→ PROBLEM TO SOLVE: Locate the line that contains "Build this scene" in the entries below, then repeat it and every following line through the line that contains "COL = scene.collection", exactly, and no others.

→ STORED RECORDS:
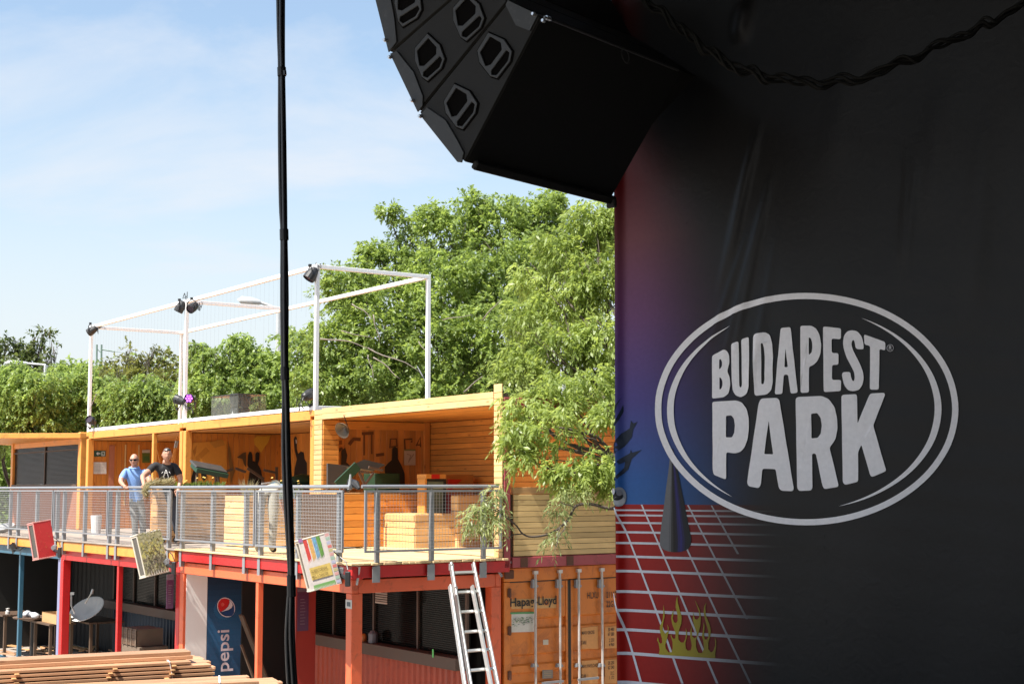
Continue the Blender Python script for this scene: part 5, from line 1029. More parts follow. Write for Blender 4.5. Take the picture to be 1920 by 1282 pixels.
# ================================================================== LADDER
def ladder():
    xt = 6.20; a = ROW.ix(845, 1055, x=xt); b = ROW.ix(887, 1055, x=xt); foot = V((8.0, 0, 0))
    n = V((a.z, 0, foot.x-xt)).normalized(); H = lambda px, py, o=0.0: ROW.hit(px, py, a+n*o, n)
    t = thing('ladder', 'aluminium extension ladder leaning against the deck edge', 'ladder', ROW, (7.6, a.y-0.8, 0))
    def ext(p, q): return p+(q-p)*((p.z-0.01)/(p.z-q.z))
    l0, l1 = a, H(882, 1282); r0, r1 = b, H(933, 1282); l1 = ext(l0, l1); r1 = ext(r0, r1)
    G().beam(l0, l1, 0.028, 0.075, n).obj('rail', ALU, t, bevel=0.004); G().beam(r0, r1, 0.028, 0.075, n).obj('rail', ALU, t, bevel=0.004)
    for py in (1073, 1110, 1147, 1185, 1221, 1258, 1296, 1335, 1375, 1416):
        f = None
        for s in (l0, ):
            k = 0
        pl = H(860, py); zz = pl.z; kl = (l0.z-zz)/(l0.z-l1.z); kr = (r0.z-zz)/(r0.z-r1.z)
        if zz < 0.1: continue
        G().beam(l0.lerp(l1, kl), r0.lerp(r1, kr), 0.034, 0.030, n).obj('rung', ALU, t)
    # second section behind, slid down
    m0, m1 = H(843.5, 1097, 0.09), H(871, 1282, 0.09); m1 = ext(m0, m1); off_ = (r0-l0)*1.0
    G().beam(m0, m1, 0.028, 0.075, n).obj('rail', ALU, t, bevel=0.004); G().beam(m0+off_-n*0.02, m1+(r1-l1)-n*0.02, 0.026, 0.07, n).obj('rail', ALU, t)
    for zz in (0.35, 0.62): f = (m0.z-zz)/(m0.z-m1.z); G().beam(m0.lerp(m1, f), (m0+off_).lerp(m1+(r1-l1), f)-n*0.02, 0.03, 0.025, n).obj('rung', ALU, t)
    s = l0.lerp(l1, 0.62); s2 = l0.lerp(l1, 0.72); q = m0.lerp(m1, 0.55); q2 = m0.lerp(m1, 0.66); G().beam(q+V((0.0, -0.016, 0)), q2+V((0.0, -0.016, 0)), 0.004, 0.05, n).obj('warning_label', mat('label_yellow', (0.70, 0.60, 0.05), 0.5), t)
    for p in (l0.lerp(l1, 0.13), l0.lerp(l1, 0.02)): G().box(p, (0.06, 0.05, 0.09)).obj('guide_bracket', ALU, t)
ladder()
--
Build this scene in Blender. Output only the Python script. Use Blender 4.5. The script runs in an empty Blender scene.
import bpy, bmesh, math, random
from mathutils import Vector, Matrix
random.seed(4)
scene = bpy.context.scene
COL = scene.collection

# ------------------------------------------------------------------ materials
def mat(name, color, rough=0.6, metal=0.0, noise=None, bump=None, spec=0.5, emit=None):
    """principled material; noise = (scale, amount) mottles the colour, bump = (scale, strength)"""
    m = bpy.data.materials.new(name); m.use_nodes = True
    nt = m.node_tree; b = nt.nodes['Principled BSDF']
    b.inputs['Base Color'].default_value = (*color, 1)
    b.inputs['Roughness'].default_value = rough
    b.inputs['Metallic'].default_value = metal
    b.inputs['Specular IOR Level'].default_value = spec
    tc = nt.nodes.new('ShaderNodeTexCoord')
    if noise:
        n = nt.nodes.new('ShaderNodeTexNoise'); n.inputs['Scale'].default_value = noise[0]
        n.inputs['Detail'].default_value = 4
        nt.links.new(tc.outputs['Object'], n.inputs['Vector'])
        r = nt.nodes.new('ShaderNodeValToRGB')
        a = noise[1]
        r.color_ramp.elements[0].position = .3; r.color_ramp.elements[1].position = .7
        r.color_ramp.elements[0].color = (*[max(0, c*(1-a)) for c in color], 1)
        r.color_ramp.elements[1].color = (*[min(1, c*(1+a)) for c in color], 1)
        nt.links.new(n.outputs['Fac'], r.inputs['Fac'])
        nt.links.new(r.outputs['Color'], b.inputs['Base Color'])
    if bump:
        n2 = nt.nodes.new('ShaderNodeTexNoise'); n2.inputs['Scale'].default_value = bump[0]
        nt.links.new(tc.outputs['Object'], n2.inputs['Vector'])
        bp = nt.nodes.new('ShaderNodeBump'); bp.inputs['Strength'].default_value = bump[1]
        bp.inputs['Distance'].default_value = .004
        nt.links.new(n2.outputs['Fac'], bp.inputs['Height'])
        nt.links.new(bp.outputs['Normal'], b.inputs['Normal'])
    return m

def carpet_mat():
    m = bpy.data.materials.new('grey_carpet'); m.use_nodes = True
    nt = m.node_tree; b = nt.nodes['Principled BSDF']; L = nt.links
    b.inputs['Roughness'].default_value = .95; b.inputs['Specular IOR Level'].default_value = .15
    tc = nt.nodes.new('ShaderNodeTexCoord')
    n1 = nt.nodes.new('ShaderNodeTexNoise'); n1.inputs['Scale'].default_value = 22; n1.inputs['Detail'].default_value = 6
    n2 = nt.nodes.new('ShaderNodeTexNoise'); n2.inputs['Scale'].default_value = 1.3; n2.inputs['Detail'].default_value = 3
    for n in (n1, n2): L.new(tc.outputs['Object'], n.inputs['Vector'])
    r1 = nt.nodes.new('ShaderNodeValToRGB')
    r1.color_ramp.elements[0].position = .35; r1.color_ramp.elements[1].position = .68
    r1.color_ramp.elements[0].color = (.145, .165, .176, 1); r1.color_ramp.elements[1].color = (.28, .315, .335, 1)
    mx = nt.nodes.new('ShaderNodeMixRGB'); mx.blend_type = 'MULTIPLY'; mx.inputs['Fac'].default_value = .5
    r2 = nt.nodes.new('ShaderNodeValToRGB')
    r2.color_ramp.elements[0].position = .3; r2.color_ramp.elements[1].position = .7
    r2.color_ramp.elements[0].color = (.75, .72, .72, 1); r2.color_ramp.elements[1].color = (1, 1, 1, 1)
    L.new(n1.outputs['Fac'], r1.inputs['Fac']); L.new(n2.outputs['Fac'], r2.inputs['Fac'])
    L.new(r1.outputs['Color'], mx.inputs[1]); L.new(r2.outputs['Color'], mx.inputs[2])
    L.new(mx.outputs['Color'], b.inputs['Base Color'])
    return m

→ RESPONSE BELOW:
Build this scene in Blender. Output only the Python script. Use Blender 4.5. The script runs in an empty Blender scene.
import bpy, bmesh, math, random
from mathutils import Vector, Matrix
random.seed(4)
scene = bpy.context.scene
COL = scene.collection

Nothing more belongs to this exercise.